While speaking with Esquire UK, Elba said he no longer wishes to be identified as a “black actor” and explained that he wants his accomplishments to be recognized outside of his race.

“As humans, we are obsessed with race. And that obsession can really hinder people’s aspirations, hinder people’s growth,” Elba told Esquire UK. “I stopped describing myself as a Black actor when I realized it put me in a box. We’ve got to grow. We’ve got to. Our skin is no more than that: it’s just skin. Rant over.”

The past decade has shown us that Elba’s words are a gigantic “no-no” among progressive circles. They reacted just as anyone could have predicted: With outrage.

Screenwriter Kellee Terrell lambasted the actor for his comments, accusing him of playing the “good colorblind negro.” She wrote:

There’s an innocuous way that Black folks in Hollywood like Idris, Terry Crews, etc—play the “good colorblind negro” to have individual success. Meanwhile,Black folks like Gina, Gabrielle, John Boyega, etc, reject that bullshit to ensure COMMUNAL SUCCESS.

Just an observation.

New York Times author Shanita Hubbard argued that it doesn’t matter how Elba chooses to identify because of racism and bias:

Can somebody explain to Idris Elba the way HE self-identifies is not what “put him in a box.” The four walls of the proverbial box he is referring to are comprised of little things called  racism, discrimination, bias and prejudice. You cant rename yourself out of that box

Journalist Ameshia Cross also chimed in, saying that Elba was taking a “dangerous path.” She tweeted:

Whether he defines himself as a Black actor or not, film directors and studios do. Does Idris transcend stereotypical roles absolutely, so does Denzel, Poitier, etc.

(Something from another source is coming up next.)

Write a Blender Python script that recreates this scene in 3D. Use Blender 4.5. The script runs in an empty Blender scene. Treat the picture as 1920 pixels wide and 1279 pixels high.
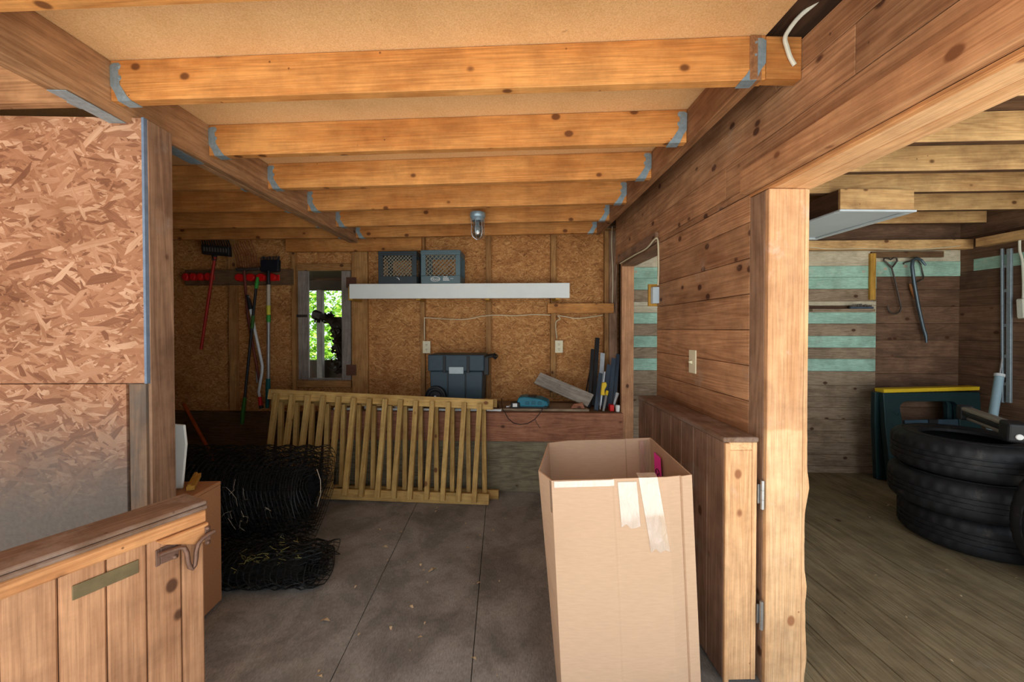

Something about Idris’ commentary here doesn’t sit well. I get where he’s going, but he took a dangerous path

However, some came to Elba’s defense, including actor John Boyega, who argued that the criticism should be aimed at folks in Hollywood who typecast black actors:

I think we should fixate on who is typecasting and putting actors in boxes because of this. Not on making weird adjustments for them. We continuously focus on what we have to do so they don’t do this or that. Very worrying. We BLACK and that’s that.

Another actor named Chris Greene said he made a similar move to Elba and highlighting the problem with Hollywood’s casting practices:

I stopped calling myself a “Black Actor” long time ago…soon as I did the auditions stopped coming in.

Love that you are shining light on this man.

For his part, Elba was not moved by the criticism. He also took to Twitter to double down on his stance:

There isn’t a soul on this earth that can question whether I consider myself a BLACK MAN or not. Being an ‘actor’ is a profession, like being an ‘architect’ ,they are not defined by race. However, If YOU define your work by your race, that is your Perogative. Ah lie?

The bottom line is that Elba can identify however he wants. Yes, Hollywood has had a problem with typecasting black actors for decades. It has been the subject of criticism for as long as I can remember. The film industry, despite the proclaimed “wokeness” of the decision-makers, has had problems with how it has handled issues pertaining to race – especially when it comes to casting. It’s not difficult to see why Elba would rather be known more for his work than his ethnicity.

But this also highlights another problematic way of thinking. There are many who believe that their ethnicity or skin color is the primary part of who they are as a person. Some folks treat their race as sacrosanct. Folks like Elba seem to view their ethnicity as a part of who they are, but not the encapsulation of their identity. He would likely identify as a black man, an actor, husband, father, and other traits.

There is absolutely nothing wrong with this.

Not viewing one’s race or culture as the sole – or even primary – defining feature is more healthy than limiting oneself to these characteristics. But too many seek to define us by our skin color instead of other important traits that shape us into the individuals we become. On the left, it has become its own industry and political apparatus, which is why they hyperfocus on racial issues. It might be a destructive force in American society, but it makes too effective of a political weapon for them to give it up.